- _Recorded information_
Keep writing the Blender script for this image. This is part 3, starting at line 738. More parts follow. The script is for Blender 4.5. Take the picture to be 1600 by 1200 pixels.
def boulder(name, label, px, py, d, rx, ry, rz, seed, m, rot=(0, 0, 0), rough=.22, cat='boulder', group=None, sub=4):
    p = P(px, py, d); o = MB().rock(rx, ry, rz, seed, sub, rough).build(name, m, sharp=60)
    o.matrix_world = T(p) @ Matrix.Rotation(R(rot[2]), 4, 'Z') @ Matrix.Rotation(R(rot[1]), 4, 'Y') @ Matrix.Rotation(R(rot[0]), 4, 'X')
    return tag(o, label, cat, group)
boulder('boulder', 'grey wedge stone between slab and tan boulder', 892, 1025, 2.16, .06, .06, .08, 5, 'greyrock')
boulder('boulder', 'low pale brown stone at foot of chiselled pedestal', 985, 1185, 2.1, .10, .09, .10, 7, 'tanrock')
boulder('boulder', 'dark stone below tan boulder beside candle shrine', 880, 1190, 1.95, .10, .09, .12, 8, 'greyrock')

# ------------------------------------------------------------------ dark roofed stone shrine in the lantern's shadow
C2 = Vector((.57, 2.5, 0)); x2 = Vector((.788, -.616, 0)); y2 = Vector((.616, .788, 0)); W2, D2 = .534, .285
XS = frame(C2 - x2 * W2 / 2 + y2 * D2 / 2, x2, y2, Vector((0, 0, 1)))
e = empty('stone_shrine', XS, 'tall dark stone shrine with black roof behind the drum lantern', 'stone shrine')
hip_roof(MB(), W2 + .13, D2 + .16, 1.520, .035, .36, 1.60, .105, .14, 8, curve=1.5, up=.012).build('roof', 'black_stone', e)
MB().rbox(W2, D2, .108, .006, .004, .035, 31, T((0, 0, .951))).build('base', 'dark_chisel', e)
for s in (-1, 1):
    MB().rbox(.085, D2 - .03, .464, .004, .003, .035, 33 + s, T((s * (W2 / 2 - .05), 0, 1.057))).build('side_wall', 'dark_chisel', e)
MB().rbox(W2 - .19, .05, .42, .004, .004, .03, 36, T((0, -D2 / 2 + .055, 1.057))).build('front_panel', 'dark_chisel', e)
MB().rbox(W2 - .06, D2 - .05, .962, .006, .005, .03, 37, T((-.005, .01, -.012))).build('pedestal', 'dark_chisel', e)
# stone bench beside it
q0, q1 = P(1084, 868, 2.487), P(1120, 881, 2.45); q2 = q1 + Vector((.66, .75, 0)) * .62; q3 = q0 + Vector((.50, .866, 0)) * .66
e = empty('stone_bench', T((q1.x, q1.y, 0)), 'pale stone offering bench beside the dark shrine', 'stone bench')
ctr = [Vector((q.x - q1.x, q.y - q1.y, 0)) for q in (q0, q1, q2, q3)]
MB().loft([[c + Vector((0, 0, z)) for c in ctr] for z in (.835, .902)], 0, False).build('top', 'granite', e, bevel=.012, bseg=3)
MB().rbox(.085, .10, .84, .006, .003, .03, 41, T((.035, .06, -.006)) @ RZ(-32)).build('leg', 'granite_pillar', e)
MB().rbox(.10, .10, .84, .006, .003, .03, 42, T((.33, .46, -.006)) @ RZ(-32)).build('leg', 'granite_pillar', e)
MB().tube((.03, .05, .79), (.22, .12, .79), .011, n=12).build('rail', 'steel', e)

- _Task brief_
Your task is to reproduce the whole listing exactly.

- _Response to this task_
Keep writing the Blender script for this image. This is part 3, starting at line 738. More parts follow. The script is for Blender 4.5. Take the picture to be 1600 by 1200 pixels.
def boulder(name, label, px, py, d, rx, ry, rz, seed, m, rot=(0, 0, 0), rough=.22, cat='boulder', group=None, sub=4):
    p = P(px, py, d); o = MB().rock(rx, ry, rz, seed, sub, rough).build(name, m, sharp=60)
    o.matrix_world = T(p) @ Matrix.Rotation(R(rot[2]), 4, 'Z') @ Matrix.Rotation(R(rot[1]), 4, 'Y') @ Matrix.Rotation(R(rot[0]), 4, 'X')
    return tag(o, label, cat, group)
boulder('boulder', 'grey wedge stone between slab and tan boulder', 892, 1025, 2.16, .06, .06, .08, 5, 'greyrock')
boulder('boulder', 'low pale brown stone at foot of chiselled pedestal', 985, 1185, 2.1, .10, .09, .10, 7, 'tanrock')
boulder('boulder', 'dark stone below tan boulder beside candle shrine', 880, 1190, 1.95, .10, .09, .12, 8, 'greyrock')

# ------------------------------------------------------------------ dark roofed stone shrine in the lantern's shadow
C2 = Vector((.57, 2.5, 0)); x2 = Vector((.788, -.616, 0)); y2 = Vector((.616, .788, 0)); W2, D2 = .534, .285
XS = frame(C2 - x2 * W2 / 2 + y2 * D2 / 2, x2, y2, Vector((0, 0, 1)))
e = empty('stone_shrine', XS, 'tall dark stone shrine with black roof behind the drum lantern', 'stone shrine')
hip_roof(MB(), W2 + .13, D2 + .16, 1.520, .035, .36, 1.60, .105, .14, 8, curve=1.5, up=.012).build('roof', 'black_stone', e)
MB().rbox(W2, D2, .108, .006, .004, .035, 31, T((0, 0, .951))).build('base', 'dark_chisel', e)
for s in (-1, 1):
    MB().rbox(.085, D2 - .03, .464, .004, .003, .035, 33 + s, T((s * (W2 / 2 - .05), 0, 1.057))).build('side_wall', 'dark_chisel', e)
MB().rbox(W2 - .19, .05, .42, .004, .004, .03, 36, T((0, -D2 / 2 + .055, 1.057))).build('front_panel', 'dark_chisel', e)
MB().rbox(W2 - .06, D2 - .05, .962, .006, .005, .03, 37, T((-.005, .01, -.012))).build('pedestal', 'dark_chisel', e)
# stone bench beside it
q0, q1 = P(1084, 868, 2.487), P(1120, 881, 2.45); q2 = q1 + Vector((.66, .75, 0)) * .62; q3 = q0 + Vector((.50, .866, 0)) * .66
e = empty('stone_bench', T((q1.x, q1.y, 0)), 'pale stone offering bench beside the dark shrine', 'stone bench')
ctr = [Vector((q.x - q1.x, q.y - q1.y, 0)) for q in (q0, q1, q2, q3)]
MB().loft([[c + Vector((0, 0, z)) for c in ctr] for z in (.835, .902)], 0, False).build('top', 'granite', e, bevel=.012, bseg=3)
MB().rbox(.085, .10, .84, .006, .003, .03, 41, T((.035, .06, -.006)) @ RZ(-32)).build('leg', 'granite_pillar', e)
MB().rbox(.10, .10, .84, .006, .003, .03, 42, T((.33, .46, -.006)) @ RZ(-32)).build('leg', 'granite_pillar', e)
MB().tube((.03, .05, .79), (.22, .12, .79), .011, n=12).build('rail', 'steel', e)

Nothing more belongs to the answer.